◆ **Problem requirements**
Repeat the whole listing exactly.

◆ **Supplied data**
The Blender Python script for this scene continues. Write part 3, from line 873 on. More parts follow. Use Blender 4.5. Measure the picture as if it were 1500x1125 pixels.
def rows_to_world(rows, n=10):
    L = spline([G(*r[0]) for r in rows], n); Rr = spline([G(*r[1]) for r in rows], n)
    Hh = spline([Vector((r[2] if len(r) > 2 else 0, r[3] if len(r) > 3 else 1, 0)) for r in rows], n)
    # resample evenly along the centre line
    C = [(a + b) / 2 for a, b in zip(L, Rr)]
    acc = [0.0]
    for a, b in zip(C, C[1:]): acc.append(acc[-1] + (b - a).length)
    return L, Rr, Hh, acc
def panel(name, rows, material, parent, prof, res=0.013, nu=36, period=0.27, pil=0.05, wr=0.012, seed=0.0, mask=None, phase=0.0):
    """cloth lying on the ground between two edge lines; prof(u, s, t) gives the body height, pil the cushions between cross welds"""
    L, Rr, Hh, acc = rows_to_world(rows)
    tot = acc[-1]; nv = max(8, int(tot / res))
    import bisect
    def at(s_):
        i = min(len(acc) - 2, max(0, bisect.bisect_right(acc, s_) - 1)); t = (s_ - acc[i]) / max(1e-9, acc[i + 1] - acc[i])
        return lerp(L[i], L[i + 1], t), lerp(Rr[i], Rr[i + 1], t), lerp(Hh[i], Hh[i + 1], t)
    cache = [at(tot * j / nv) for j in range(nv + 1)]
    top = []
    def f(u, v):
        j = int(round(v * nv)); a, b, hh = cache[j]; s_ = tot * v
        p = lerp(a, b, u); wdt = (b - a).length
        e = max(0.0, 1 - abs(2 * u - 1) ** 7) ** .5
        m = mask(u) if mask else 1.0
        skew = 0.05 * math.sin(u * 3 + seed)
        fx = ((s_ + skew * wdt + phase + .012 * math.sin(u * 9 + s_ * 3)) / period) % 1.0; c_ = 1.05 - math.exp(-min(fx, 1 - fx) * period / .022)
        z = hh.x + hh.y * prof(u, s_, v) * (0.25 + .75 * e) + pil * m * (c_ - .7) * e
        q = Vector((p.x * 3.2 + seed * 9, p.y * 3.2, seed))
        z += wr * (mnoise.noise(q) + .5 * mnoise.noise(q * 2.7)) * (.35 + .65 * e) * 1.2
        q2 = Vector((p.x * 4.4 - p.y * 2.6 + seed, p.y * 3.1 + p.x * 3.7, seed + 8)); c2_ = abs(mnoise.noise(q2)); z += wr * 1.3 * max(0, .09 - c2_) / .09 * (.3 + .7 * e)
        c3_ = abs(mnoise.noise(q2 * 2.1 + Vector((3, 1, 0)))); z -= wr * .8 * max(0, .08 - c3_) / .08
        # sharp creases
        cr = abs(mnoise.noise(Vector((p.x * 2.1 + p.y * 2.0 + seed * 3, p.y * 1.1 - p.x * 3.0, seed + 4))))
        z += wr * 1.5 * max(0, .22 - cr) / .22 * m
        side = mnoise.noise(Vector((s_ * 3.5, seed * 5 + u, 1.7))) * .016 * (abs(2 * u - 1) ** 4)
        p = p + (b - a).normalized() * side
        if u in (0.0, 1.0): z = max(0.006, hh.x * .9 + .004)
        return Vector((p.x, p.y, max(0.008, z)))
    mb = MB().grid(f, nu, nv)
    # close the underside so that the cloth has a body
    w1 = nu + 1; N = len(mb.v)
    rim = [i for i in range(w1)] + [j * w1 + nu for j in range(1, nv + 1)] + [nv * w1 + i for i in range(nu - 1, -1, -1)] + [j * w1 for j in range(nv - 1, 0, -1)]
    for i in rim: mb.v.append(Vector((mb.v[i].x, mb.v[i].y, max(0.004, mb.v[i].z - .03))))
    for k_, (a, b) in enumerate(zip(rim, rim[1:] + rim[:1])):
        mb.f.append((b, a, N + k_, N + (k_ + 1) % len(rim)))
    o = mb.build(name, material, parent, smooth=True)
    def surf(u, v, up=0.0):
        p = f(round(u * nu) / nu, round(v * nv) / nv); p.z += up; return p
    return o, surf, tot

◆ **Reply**
The Blender Python script for this scene continues. Write part 3, from line 873 on. More parts follow. Use Blender 4.5. Measure the picture as if it were 1500x1125 pixels.
def rows_to_world(rows, n=10):
    L = spline([G(*r[0]) for r in rows], n); Rr = spline([G(*r[1]) for r in rows], n)
    Hh = spline([Vector((r[2] if len(r) > 2 else 0, r[3] if len(r) > 3 else 1, 0)) for r in rows], n)
    # resample evenly along the centre line
    C = [(a + b) / 2 for a, b in zip(L, Rr)]
    acc = [0.0]
    for a, b in zip(C, C[1:]): acc.append(acc[-1] + (b - a).length)
    return L, Rr, Hh, acc
def panel(name, rows, material, parent, prof, res=0.013, nu=36, period=0.27, pil=0.05, wr=0.012, seed=0.0, mask=None, phase=0.0):
    """cloth lying on the ground between two edge lines; prof(u, s, t) gives the body height, pil the cushions between cross welds"""
    L, Rr, Hh, acc = rows_to_world(rows)
    tot = acc[-1]; nv = max(8, int(tot / res))
    import bisect
    def at(s_):
        i = min(len(acc) - 2, max(0, bisect.bisect_right(acc, s_) - 1)); t = (s_ - acc[i]) / max(1e-9, acc[i + 1] - acc[i])
        return lerp(L[i], L[i + 1], t), lerp(Rr[i], Rr[i + 1], t), lerp(Hh[i], Hh[i + 1], t)
    cache = [at(tot * j / nv) for j in range(nv + 1)]
    top = []
    def f(u, v):
        j = int(round(v * nv)); a, b, hh = cache[j]; s_ = tot * v
        p = lerp(a, b, u); wdt = (b - a).length
        e = max(0.0, 1 - abs(2 * u - 1) ** 7) ** .5
        m = mask(u) if mask else 1.0
        skew = 0.05 * math.sin(u * 3 + seed)
        fx = ((s_ + skew * wdt + phase + .012 * math.sin(u * 9 + s_ * 3)) / period) % 1.0; c_ = 1.05 - math.exp(-min(fx, 1 - fx) * period / .022)
        z = hh.x + hh.y * prof(u, s_, v) * (0.25 + .75 * e) + pil * m * (c_ - .7) * e
        q = Vector((p.x * 3.2 + seed * 9, p.y * 3.2, seed))
        z += wr * (mnoise.noise(q) + .5 * mnoise.noise(q * 2.7)) * (.35 + .65 * e) * 1.2
        q2 = Vector((p.x * 4.4 - p.y * 2.6 + seed, p.y * 3.1 + p.x * 3.7, seed + 8)); c2_ = abs(mnoise.noise(q2)); z += wr * 1.3 * max(0, .09 - c2_) / .09 * (.3 + .7 * e)
        c3_ = abs(mnoise.noise(q2 * 2.1 + Vector((3, 1, 0)))); z -= wr * .8 * max(0, .08 - c3_) / .08
        # sharp creases
        cr = abs(mnoise.noise(Vector((p.x * 2.1 + p.y * 2.0 + seed * 3, p.y * 1.1 - p.x * 3.0, seed + 4))))
        z += wr * 1.5 * max(0, .22 - cr) / .22 * m
        side = mnoise.noise(Vector((s_ * 3.5, seed * 5 + u, 1.7))) * .016 * (abs(2 * u - 1) ** 4)
        p = p + (b - a).normalized() * side
        if u in (0.0, 1.0): z = max(0.006, hh.x * .9 + .004)
        return Vector((p.x, p.y, max(0.008, z)))
    mb = MB().grid(f, nu, nv)
    # close the underside so that the cloth has a body
    w1 = nu + 1; N = len(mb.v)
    rim = [i for i in range(w1)] + [j * w1 + nu for j in range(1, nv + 1)] + [nv * w1 + i for i in range(nu - 1, -1, -1)] + [j * w1 for j in range(nv - 1, 0, -1)]
    for i in rim: mb.v.append(Vector((mb.v[i].x, mb.v[i].y, max(0.004, mb.v[i].z - .03))))
    for k_, (a, b) in enumerate(zip(rim, rim[1:] + rim[:1])):
        mb.f.append((b, a, N + k_, N + (k_ + 1) % len(rim)))
    o = mb.build(name, material, parent, smooth=True)
    def surf(u, v, up=0.0):
        p = f(round(u * nu) / nu, round(v * nv) / nv); p.z += up; return p
    return o, surf, tot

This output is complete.